Un revolcón con la Derbi
Formaron, durante años, una de las parejas mejor compenetradas del paisaje sentimental español. Ella era briosa, resistente, económica y, como exhibía con coquetería en su trasero de polipiel, campeona del mundo de 50cc. Él, trabajador de la construcción, del metal o cualquier otro ramo industrial del género duro. Tal vez en sueños él la engañaba con otra de más cilindrada, incluso tal vez con algo sobre cuatro ruedas, pero en el plano de la realidad era de ver con qué orgullo rodaba ese centauro de anorak azul a través de los fabriles escenarios poligonales y las agrupaciones de viviendas protegidas.
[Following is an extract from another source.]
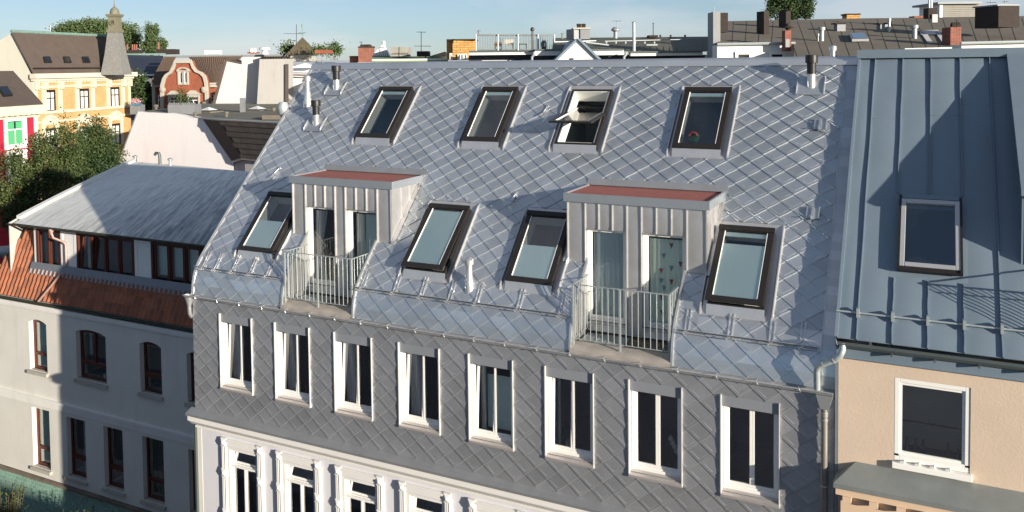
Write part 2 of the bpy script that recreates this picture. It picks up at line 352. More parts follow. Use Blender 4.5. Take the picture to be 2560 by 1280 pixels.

Añadámosle a la creación del señor Rabassa dos ventajosas características: el sillín era capaz de acomodar a la parienta, de preferencia a mujeriegas, y no era necesario pasar por el taller para las operaciones básicas de reparación y mantenimiento. En cuestión de motor, la Derbi carecía de pudor y lo enseñaba todo, por utilizar una expresión de entonces. Con un poco de maña mecánica, un escueto estuche de herramientas y un pequeño revolcón en una esquina, y a rodar de nuevo con aquel característico petardeo de los motores de dos tiempos.
El trabajador y su Derbi retozando apaciblemente. Una escena de una ternura infinita en un paisaje de hierbajos y construcciones ingratas
Eso es lo que nos muestra la espléndida instantánea de Joan Guerrero que hoy tenemos el honor de comentar: una pareja haciendo el amor en un descampado. El trabajador y su Derbi retozando apaciblemente. Una escena de una ternura infinita en un paisaje de hierbajos y construcciones ingratas.
Con gusto les hablaría de la filosofía zen y el arte del mantenimiento de la Derbi, pero cada vez que el azar me reúne con alguna superviviente me viene a la memoria un simpático episodio relacionado con mi iniciación ideológica.
Fui un niño de izquierdas. Mi iniciación a tan nobles ideas corrió a cargo de un condiscípulo un par de años mayor que yo, R. S., con quien además coincidía en una agrupación de escoltes y en el camino al colegio privado en el que ambos estudiábamos. Un trayecto breve pero que yo aprovechaba bien, todo oídos ante esas fascinantes doctrinas de las luchas de clases y la supremacía final del proletariado. Una mañana, a finales de los años setenta, nos topamos con un muro recién empapelado con carteles pidiendo el voto para la Alianza Popular de Manuel Fraga (que por cierto ha resultado más duradero que la Derbi).
Comenzamos a arrancar alegremente los carteles y no tardamos en ser reprendidos por el clásico señor con aspecto de veterano de la División Azul. "Vamos a ver, chavales, ¿por qué arrancáis esos carteles?". Ahí mi amigo, que ceceaba a lo grande, estuvo genial: "¡Porque son faciztaz!". Pero donde estuvo sublime, y alcanzó ante mis ojos una dimensión heroica, fue a final de curso, cuando su padre, siguiendo la tradición, le ofreció su primera motocicleta como recompensa por sus buenas notas. ¿Qué moto dirían que escogió el bueno de R. S.? ¿Un Vespino, como la mayoría de chicos y chicas? ¿Una Montesa Cota? ¿Una Bultaco Lobito? Nanai: una Derbi, "porque esta es la moto del obrero español".
Dejo para otra ocasión el relato de nuestras andanzas a lomos de aquel artefacto. Sólo les diré que fui perdiendo contacto con mi héroe, que se presentaba desafiante todas las mañanas en el colegio más caro de Palma con su moto proletaria. Durante un tiempo he sabido de él por los periódicos porque desempeñó un cargo de importancia en el Gobierno Balear del partido facizta. Ahora ha abandonado temporalmente la política y está de gerente de una empresa vinatera. Hace tiempo que cuando alguien me habla de sus convicciones ideológicas parece que quiera cambiar de tema y le pregunto por su primera moto.